== WRITTEN TASK ==
All lines in the data bearing the string "script" should be identified and copied.

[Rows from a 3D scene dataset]

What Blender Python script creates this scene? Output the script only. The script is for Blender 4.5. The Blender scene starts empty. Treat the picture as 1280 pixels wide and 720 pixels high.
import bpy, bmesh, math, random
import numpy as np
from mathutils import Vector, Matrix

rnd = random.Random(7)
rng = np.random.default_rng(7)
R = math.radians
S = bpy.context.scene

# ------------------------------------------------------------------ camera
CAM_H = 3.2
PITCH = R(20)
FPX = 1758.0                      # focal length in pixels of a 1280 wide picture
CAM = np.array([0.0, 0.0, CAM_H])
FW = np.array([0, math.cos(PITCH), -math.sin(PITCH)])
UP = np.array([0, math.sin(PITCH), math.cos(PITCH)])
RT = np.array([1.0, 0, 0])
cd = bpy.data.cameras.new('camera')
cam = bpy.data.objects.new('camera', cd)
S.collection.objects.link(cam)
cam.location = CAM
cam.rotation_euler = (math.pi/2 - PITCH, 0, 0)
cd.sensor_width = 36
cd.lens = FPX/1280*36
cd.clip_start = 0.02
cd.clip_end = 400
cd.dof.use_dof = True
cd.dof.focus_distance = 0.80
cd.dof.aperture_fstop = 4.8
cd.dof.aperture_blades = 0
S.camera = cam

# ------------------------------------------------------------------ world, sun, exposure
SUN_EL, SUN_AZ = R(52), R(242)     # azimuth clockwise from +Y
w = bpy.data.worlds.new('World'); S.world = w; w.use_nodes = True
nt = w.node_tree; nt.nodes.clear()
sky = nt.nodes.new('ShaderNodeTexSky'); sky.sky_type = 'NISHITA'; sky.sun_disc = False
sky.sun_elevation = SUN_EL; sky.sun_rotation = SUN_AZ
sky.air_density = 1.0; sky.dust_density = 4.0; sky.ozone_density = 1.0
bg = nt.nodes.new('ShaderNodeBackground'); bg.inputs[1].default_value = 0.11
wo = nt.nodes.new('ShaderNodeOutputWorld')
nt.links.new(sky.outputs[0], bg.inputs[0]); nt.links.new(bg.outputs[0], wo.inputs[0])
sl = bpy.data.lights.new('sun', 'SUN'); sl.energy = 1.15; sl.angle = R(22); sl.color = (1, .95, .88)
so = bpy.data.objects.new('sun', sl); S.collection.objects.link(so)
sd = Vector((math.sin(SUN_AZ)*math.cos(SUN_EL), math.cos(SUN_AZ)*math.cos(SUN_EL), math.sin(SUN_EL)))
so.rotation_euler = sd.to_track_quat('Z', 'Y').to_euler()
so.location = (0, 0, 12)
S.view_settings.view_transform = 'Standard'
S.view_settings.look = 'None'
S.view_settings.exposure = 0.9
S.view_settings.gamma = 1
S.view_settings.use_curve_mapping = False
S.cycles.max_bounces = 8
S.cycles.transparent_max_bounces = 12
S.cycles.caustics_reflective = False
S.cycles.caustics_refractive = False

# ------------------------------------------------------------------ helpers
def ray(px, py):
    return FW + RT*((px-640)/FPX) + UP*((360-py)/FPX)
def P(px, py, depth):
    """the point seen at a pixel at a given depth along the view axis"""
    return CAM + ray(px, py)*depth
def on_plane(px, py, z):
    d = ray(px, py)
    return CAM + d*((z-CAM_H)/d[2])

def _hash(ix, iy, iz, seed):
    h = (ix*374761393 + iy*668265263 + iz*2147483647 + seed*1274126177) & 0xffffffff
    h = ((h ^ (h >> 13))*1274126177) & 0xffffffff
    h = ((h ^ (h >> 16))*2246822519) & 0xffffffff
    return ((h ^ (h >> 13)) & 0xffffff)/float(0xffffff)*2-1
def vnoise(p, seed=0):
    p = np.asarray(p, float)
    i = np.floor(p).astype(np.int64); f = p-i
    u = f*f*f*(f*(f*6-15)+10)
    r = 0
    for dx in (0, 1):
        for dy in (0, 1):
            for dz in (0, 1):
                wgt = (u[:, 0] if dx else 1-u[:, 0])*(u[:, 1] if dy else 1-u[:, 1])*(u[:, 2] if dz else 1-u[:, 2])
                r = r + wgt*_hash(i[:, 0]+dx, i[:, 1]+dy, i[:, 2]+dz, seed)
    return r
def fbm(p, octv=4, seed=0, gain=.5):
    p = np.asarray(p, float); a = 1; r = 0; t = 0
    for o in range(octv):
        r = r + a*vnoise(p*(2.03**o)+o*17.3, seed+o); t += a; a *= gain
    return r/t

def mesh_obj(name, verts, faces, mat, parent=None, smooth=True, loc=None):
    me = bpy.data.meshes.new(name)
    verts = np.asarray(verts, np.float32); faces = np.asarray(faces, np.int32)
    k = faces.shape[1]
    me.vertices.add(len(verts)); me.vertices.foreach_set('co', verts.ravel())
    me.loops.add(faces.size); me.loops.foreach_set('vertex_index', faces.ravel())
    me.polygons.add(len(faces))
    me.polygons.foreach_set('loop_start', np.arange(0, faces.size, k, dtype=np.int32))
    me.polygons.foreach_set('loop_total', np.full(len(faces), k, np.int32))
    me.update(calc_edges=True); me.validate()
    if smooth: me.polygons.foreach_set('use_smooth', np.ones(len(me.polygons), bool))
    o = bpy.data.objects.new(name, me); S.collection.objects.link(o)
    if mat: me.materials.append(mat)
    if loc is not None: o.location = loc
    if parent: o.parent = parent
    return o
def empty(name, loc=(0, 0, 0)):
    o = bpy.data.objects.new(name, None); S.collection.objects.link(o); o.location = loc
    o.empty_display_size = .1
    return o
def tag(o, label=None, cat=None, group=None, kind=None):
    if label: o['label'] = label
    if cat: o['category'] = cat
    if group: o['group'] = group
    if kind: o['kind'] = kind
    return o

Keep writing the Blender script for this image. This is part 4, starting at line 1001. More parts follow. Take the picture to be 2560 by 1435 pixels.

== RESULT ==
What Blender Python script creates this scene? Output the script only. The script is for Blender 4.5. The Blender scene starts empty. Treat the picture as 1280 pixels wide and 720 pixels high.
Keep writing the Blender script for this image. This is part 4, starting at line 1001. More parts follow. Take the picture to be 2560 by 1435 pixels.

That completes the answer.